Problem description —
Reproduce the records below exactly as they appear.

— Begin Material supplied —

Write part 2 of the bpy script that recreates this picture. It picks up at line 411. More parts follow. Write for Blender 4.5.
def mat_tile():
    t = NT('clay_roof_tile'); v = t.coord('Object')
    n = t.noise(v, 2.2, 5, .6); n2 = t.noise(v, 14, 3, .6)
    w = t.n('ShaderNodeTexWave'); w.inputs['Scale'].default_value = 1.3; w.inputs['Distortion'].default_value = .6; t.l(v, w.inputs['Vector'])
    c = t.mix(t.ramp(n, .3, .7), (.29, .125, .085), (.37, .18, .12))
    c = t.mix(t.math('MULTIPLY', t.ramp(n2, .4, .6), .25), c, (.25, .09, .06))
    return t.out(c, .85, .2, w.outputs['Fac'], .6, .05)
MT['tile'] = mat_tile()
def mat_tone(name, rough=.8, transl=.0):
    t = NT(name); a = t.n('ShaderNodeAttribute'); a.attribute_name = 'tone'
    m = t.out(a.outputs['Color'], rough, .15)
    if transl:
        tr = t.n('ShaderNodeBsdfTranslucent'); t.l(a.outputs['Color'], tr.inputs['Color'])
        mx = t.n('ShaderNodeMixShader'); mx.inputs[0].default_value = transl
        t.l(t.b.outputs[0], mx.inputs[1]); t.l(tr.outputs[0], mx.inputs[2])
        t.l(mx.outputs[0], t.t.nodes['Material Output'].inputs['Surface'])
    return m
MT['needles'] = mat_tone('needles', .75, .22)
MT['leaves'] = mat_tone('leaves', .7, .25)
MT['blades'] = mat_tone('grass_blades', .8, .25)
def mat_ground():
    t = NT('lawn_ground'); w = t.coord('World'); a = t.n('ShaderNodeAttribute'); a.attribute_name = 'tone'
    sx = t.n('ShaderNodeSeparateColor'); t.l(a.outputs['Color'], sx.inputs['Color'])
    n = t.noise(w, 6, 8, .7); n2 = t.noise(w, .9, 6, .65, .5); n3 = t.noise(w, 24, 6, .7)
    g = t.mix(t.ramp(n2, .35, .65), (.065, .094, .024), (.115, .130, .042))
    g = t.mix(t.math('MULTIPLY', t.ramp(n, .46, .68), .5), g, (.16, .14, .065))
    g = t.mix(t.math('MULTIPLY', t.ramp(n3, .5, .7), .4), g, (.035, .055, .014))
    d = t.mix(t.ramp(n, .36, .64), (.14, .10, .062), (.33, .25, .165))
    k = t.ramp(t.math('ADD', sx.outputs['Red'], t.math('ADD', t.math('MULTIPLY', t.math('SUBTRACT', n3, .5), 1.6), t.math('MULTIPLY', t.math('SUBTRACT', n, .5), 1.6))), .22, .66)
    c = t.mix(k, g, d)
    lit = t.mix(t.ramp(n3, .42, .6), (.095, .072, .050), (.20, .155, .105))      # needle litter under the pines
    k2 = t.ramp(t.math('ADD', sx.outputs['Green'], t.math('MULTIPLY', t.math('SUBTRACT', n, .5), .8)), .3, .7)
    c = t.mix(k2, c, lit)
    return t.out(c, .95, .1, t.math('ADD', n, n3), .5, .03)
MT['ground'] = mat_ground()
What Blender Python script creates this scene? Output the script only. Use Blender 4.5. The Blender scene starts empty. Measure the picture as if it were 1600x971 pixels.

— End Material supplied —

Solution for this problem —
Write part 2 of the bpy script that recreates this picture. It picks up at line 411. More parts follow. Write for Blender 4.5.
def mat_tile():
    t = NT('clay_roof_tile'); v = t.coord('Object')
    n = t.noise(v, 2.2, 5, .6); n2 = t.noise(v, 14, 3, .6)
    w = t.n('ShaderNodeTexWave'); w.inputs['Scale'].default_value = 1.3; w.inputs['Distortion'].default_value = .6; t.l(v, w.inputs['Vector'])
    c = t.mix(t.ramp(n, .3, .7), (.29, .125, .085), (.37, .18, .12))
    c = t.mix(t.math('MULTIPLY', t.ramp(n2, .4, .6), .25), c, (.25, .09, .06))
    return t.out(c, .85, .2, w.outputs['Fac'], .6, .05)
MT['tile'] = mat_tile()
def mat_tone(name, rough=.8, transl=.0):
    t = NT(name); a = t.n('ShaderNodeAttribute'); a.attribute_name = 'tone'
    m = t.out(a.outputs['Color'], rough, .15)
    if transl:
        tr = t.n('ShaderNodeBsdfTranslucent'); t.l(a.outputs['Color'], tr.inputs['Color'])
        mx = t.n('ShaderNodeMixShader'); mx.inputs[0].default_value = transl
        t.l(t.b.outputs[0], mx.inputs[1]); t.l(tr.outputs[0], mx.inputs[2])
        t.l(mx.outputs[0], t.t.nodes['Material Output'].inputs['Surface'])
    return m
MT['needles'] = mat_tone('needles', .75, .22)
MT['leaves'] = mat_tone('leaves', .7, .25)
MT['blades'] = mat_tone('grass_blades', .8, .25)
def mat_ground():
    t = NT('lawn_ground'); w = t.coord('World'); a = t.n('ShaderNodeAttribute'); a.attribute_name = 'tone'
    sx = t.n('ShaderNodeSeparateColor'); t.l(a.outputs['Color'], sx.inputs['Color'])
    n = t.noise(w, 6, 8, .7); n2 = t.noise(w, .9, 6, .65, .5); n3 = t.noise(w, 24, 6, .7)
    g = t.mix(t.ramp(n2, .35, .65), (.065, .094, .024), (.115, .130, .042))
    g = t.mix(t.math('MULTIPLY', t.ramp(n, .46, .68), .5), g, (.16, .14, .065))
    g = t.mix(t.math('MULTIPLY', t.ramp(n3, .5, .7), .4), g, (.035, .055, .014))
    d = t.mix(t.ramp(n, .36, .64), (.14, .10, .062), (.33, .25, .165))
    k = t.ramp(t.math('ADD', sx.outputs['Red'], t.math('ADD', t.math('MULTIPLY', t.math('SUBTRACT', n3, .5), 1.6), t.math('MULTIPLY', t.math('SUBTRACT', n, .5), 1.6))), .22, .66)
    c = t.mix(k, g, d)
    lit = t.mix(t.ramp(n3, .42, .6), (.095, .072, .050), (.20, .155, .105))      # needle litter under the pines
    k2 = t.ramp(t.math('ADD', sx.outputs['Green'], t.math('MULTIPLY', t.math('SUBTRACT', n, .5), .8)), .3, .7)
    c = t.mix(k2, c, lit)
    return t.out(c, .95, .1, t.math('ADD', n, n3), .5, .03)
MT['ground'] = mat_ground()
What Blender Python script creates this scene? Output the script only. Use Blender 4.5. The Blender scene starts empty. Measure the picture as if it were 1600x971 pixels.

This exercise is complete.